WHAT THE TASK REQUIRES: Please print the full listing exactly.

++++ MATERIAL PROVIDED ++++

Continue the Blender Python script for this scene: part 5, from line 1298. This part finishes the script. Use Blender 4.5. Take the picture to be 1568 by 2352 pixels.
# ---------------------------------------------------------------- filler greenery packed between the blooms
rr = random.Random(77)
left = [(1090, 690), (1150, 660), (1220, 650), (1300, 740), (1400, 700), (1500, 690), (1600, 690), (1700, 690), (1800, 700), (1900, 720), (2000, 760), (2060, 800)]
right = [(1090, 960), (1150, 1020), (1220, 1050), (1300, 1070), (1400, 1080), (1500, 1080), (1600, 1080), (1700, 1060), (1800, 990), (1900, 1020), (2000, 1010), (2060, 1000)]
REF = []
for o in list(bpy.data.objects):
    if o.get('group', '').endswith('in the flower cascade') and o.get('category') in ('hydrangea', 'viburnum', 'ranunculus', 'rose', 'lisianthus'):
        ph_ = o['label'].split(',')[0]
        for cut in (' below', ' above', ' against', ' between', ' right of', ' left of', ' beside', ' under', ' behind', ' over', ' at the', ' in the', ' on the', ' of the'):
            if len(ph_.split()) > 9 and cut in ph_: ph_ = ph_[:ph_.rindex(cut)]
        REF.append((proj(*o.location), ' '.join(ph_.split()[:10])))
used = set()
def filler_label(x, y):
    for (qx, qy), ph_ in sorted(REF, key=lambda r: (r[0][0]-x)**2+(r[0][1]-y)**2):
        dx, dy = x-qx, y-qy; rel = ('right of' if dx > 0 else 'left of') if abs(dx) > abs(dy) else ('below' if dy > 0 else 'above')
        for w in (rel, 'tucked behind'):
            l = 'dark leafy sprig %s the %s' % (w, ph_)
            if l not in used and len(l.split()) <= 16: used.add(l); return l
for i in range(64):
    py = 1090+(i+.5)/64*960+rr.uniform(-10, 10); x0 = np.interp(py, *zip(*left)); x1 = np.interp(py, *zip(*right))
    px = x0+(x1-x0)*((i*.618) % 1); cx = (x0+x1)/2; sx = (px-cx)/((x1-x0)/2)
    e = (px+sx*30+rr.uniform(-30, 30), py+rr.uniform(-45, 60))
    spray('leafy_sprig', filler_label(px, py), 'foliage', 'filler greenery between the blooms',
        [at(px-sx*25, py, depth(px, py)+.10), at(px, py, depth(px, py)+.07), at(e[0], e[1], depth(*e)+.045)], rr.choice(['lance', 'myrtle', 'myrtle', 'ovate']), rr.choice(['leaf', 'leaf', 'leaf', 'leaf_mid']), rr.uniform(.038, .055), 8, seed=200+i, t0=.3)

++++

ANSWER TO THIS PROBLEM:
Continue the Blender Python script for this scene: part 5, from line 1298. This part finishes the script. Use Blender 4.5. Take the picture to be 1568 by 2352 pixels.
# ---------------------------------------------------------------- filler greenery packed between the blooms
rr = random.Random(77)
left = [(1090, 690), (1150, 660), (1220, 650), (1300, 740), (1400, 700), (1500, 690), (1600, 690), (1700, 690), (1800, 700), (1900, 720), (2000, 760), (2060, 800)]
right = [(1090, 960), (1150, 1020), (1220, 1050), (1300, 1070), (1400, 1080), (1500, 1080), (1600, 1080), (1700, 1060), (1800, 990), (1900, 1020), (2000, 1010), (2060, 1000)]
REF = []
for o in list(bpy.data.objects):
    if o.get('group', '').endswith('in the flower cascade') and o.get('category') in ('hydrangea', 'viburnum', 'ranunculus', 'rose', 'lisianthus'):
        ph_ = o['label'].split(',')[0]
        for cut in (' below', ' above', ' against', ' between', ' right of', ' left of', ' beside', ' under', ' behind', ' over', ' at the', ' in the', ' on the', ' of the'):
            if len(ph_.split()) > 9 and cut in ph_: ph_ = ph_[:ph_.rindex(cut)]
        REF.append((proj(*o.location), ' '.join(ph_.split()[:10])))
used = set()
def filler_label(x, y):
    for (qx, qy), ph_ in sorted(REF, key=lambda r: (r[0][0]-x)**2+(r[0][1]-y)**2):
        dx, dy = x-qx, y-qy; rel = ('right of' if dx > 0 else 'left of') if abs(dx) > abs(dy) else ('below' if dy > 0 else 'above')
        for w in (rel, 'tucked behind'):
            l = 'dark leafy sprig %s the %s' % (w, ph_)
            if l not in used and len(l.split()) <= 16: used.add(l); return l
for i in range(64):
    py = 1090+(i+.5)/64*960+rr.uniform(-10, 10); x0 = np.interp(py, *zip(*left)); x1 = np.interp(py, *zip(*right))
    px = x0+(x1-x0)*((i*.618) % 1); cx = (x0+x1)/2; sx = (px-cx)/((x1-x0)/2)
    e = (px+sx*30+rr.uniform(-30, 30), py+rr.uniform(-45, 60))
    spray('leafy_sprig', filler_label(px, py), 'foliage', 'filler greenery between the blooms',
        [at(px-sx*25, py, depth(px, py)+.10), at(px, py, depth(px, py)+.07), at(e[0], e[1], depth(*e)+.045)], rr.choice(['lance', 'myrtle', 'myrtle', 'ovate']), rr.choice(['leaf', 'leaf', 'leaf', 'leaf_mid']), rr.uniform(.038, .055), 8, seed=200+i, t0=.3)